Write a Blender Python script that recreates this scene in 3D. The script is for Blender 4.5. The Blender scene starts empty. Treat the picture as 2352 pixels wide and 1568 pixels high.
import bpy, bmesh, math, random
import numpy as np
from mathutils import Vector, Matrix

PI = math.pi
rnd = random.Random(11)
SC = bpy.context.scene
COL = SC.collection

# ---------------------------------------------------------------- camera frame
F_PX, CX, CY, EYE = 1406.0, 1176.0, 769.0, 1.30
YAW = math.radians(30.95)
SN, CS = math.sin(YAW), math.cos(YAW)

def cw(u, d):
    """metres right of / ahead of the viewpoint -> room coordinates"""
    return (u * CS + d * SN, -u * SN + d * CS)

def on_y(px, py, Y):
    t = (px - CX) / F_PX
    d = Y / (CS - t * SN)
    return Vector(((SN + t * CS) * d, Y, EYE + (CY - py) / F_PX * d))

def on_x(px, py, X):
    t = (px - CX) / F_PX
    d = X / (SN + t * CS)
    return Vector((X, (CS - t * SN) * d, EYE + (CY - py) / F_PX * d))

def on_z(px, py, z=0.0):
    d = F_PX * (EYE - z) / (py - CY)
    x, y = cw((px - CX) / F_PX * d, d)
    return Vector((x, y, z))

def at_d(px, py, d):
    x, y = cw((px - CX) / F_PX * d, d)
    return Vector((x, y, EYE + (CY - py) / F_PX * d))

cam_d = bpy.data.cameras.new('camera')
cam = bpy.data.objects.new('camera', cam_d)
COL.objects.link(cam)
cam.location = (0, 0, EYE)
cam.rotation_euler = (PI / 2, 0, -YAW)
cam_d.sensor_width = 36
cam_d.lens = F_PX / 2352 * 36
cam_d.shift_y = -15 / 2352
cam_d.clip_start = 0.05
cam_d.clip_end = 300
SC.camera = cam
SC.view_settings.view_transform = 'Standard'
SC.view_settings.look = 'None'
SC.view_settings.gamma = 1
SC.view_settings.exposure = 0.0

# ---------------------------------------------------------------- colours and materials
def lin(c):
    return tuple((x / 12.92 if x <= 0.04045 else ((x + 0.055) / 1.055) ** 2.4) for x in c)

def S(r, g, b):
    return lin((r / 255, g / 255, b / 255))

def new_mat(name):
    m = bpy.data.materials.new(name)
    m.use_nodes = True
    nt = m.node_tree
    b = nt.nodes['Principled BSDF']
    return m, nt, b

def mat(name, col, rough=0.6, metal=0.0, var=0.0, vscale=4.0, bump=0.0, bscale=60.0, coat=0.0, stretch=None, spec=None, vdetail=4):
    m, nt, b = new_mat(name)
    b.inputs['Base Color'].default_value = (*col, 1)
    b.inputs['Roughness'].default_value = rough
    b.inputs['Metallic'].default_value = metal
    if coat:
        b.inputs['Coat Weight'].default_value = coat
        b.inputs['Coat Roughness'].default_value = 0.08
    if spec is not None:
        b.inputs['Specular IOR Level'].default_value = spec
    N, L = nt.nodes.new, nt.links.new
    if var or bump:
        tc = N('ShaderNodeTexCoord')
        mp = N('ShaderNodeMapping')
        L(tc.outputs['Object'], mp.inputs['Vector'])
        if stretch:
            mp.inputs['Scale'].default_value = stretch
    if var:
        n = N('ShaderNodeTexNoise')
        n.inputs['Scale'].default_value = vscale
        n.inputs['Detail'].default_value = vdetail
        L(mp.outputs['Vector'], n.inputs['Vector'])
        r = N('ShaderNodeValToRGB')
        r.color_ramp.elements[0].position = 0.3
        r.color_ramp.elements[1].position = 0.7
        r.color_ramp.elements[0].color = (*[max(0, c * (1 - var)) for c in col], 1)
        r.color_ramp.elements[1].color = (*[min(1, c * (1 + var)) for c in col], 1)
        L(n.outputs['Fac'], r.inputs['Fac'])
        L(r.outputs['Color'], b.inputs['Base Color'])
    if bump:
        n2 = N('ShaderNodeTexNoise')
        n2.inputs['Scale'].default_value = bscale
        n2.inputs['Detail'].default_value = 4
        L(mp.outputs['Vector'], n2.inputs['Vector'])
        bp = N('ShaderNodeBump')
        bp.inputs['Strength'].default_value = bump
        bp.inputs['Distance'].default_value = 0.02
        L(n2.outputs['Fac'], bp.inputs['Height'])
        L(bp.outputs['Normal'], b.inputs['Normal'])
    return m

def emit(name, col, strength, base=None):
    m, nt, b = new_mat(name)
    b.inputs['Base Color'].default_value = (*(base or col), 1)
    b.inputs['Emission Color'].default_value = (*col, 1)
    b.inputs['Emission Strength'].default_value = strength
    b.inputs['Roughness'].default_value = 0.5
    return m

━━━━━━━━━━

*Instructions for the task*: Copy the data above exactly. Every line must be included.

*Response*:
Write a Blender Python script that recreates this scene in 3D. The script is for Blender 4.5. The Blender scene starts empty. Treat the picture as 2352 pixels wide and 1568 pixels high.
import bpy, bmesh, math, random
import numpy as np
from mathutils import Vector, Matrix

PI = math.pi
rnd = random.Random(11)
SC = bpy.context.scene
COL = SC.collection

# ---------------------------------------------------------------- camera frame
F_PX, CX, CY, EYE = 1406.0, 1176.0, 769.0, 1.30
YAW = math.radians(30.95)
SN, CS = math.sin(YAW), math.cos(YAW)

def cw(u, d):
    """metres right of / ahead of the viewpoint -> room coordinates"""
    return (u * CS + d * SN, -u * SN + d * CS)

def on_y(px, py, Y):
    t = (px - CX) / F_PX
    d = Y / (CS - t * SN)
    return Vector(((SN + t * CS) * d, Y, EYE + (CY - py) / F_PX * d))

def on_x(px, py, X):
    t = (px - CX) / F_PX
    d = X / (SN + t * CS)
    return Vector((X, (CS - t * SN) * d, EYE + (CY - py) / F_PX * d))

def on_z(px, py, z=0.0):
    d = F_PX * (EYE - z) / (py - CY)
    x, y = cw((px - CX) / F_PX * d, d)
    return Vector((x, y, z))

def at_d(px, py, d):
    x, y = cw((px - CX) / F_PX * d, d)
    return Vector((x, y, EYE + (CY - py) / F_PX * d))

cam_d = bpy.data.cameras.new('camera')
cam = bpy.data.objects.new('camera', cam_d)
COL.objects.link(cam)
cam.location = (0, 0, EYE)
cam.rotation_euler = (PI / 2, 0, -YAW)
cam_d.sensor_width = 36
cam_d.lens = F_PX / 2352 * 36
cam_d.shift_y = -15 / 2352
cam_d.clip_start = 0.05
cam_d.clip_end = 300
SC.camera = cam
SC.view_settings.view_transform = 'Standard'
SC.view_settings.look = 'None'
SC.view_settings.gamma = 1
SC.view_settings.exposure = 0.0

# ---------------------------------------------------------------- colours and materials
def lin(c):
    return tuple((x / 12.92 if x <= 0.04045 else ((x + 0.055) / 1.055) ** 2.4) for x in c)

def S(r, g, b):
    return lin((r / 255, g / 255, b / 255))

def new_mat(name):
    m = bpy.data.materials.new(name)
    m.use_nodes = True
    nt = m.node_tree
    b = nt.nodes['Principled BSDF']
    return m, nt, b

def mat(name, col, rough=0.6, metal=0.0, var=0.0, vscale=4.0, bump=0.0, bscale=60.0, coat=0.0, stretch=None, spec=None, vdetail=4):
    m, nt, b = new_mat(name)
    b.inputs['Base Color'].default_value = (*col, 1)
    b.inputs['Roughness'].default_value = rough
    b.inputs['Metallic'].default_value = metal
    if coat:
        b.inputs['Coat Weight'].default_value = coat
        b.inputs['Coat Roughness'].default_value = 0.08
    if spec is not None:
        b.inputs['Specular IOR Level'].default_value = spec
    N, L = nt.nodes.new, nt.links.new
    if var or bump:
        tc = N('ShaderNodeTexCoord')
        mp = N('ShaderNodeMapping')
        L(tc.outputs['Object'], mp.inputs['Vector'])
        if stretch:
            mp.inputs['Scale'].default_value = stretch
    if var:
        n = N('ShaderNodeTexNoise')
        n.inputs['Scale'].default_value = vscale
        n.inputs['Detail'].default_value = vdetail
        L(mp.outputs['Vector'], n.inputs['Vector'])
        r = N('ShaderNodeValToRGB')
        r.color_ramp.elements[0].position = 0.3
        r.color_ramp.elements[1].position = 0.7
        r.color_ramp.elements[0].color = (*[max(0, c * (1 - var)) for c in col], 1)
        r.color_ramp.elements[1].color = (*[min(1, c * (1 + var)) for c in col], 1)
        L(n.outputs['Fac'], r.inputs['Fac'])
        L(r.outputs['Color'], b.inputs['Base Color'])
    if bump:
        n2 = N('ShaderNodeTexNoise')
        n2.inputs['Scale'].default_value = bscale
        n2.inputs['Detail'].default_value = 4
        L(mp.outputs['Vector'], n2.inputs['Vector'])
        bp = N('ShaderNodeBump')
        bp.inputs['Strength'].default_value = bump
        bp.inputs['Distance'].default_value = 0.02
        L(n2.outputs['Fac'], bp.inputs['Height'])
        L(bp.outputs['Normal'], b.inputs['Normal'])
    return m

def emit(name, col, strength, base=None):
    m, nt, b = new_mat(name)
    b.inputs['Base Color'].default_value = (*(base or col), 1)
    b.inputs['Emission Color'].default_value = (*col, 1)
    b.inputs['Emission Strength'].default_value = strength
    b.inputs['Roughness'].default_value = 0.5
    return m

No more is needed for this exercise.